Tuesday 8 February 2022

 

A postgraduate student from St Catharine’s is part of a team that has been recognised for their contributions to education by the University of Cambridge’s Centre for Teaching & Learning. Lorena Gordillo-Dagallier (a Chemical Engineering & Biotechnology PhD student) and colleagues from the open-seneca initiative were highly commended in the Access & Outreach category in the Centre’s Outstanding Student Contribution to Education Awards.

The open-seneca initiative is developing educational tools for building air quality monitoring networks around the globe. The team, consisting of Lorena and five other postgraduate students who founded the initiative out of a University project, aims to raise awareness on the topic of air pollution while involving regular citizens in finding solutions.

Lorena commented:

“It is a great honour to have been highly commended for the Access & Outreach award. With open-seneca, we've been working passionately over the past years to deliver educational and empowering workshops about air quality monitoring around the world, and it has been really exciting to see the enthusiastic uptake and the positive impact of our initiative. I would like to thank the open-seneca team as a whole and the invaluable support of the Centre for Global Equality, with a special thanks to Lara Allen.”
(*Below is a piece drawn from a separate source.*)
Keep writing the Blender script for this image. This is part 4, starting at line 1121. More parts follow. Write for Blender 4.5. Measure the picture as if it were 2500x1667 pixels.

Lorena Gordillo-Dagallier with open-seneca sensor
open-seneca sensor

In-persons workshops in Nairobi during 2020 allowed the local community to build 20 mobile air pollution monitoring devices. The combination of awareness-raising and education empowered local champions to tackle air pollution. The resulting data was fed back to the initiative and their analysis and resulting pollution map of Nairobi can now be used to drive policy change locally. The team has been passionately working on a scale-able ‘train-the-trainers’ framework that local stakeholders can use to accelerate knowledge transfer by empowering the local champions to teach about air pollution themselves.

The project recently gained traction across Europe after Lorena won the International Women4Climate Tech Challenge in 2020 and the team has become role models for educational outreach at the University of Cambridge.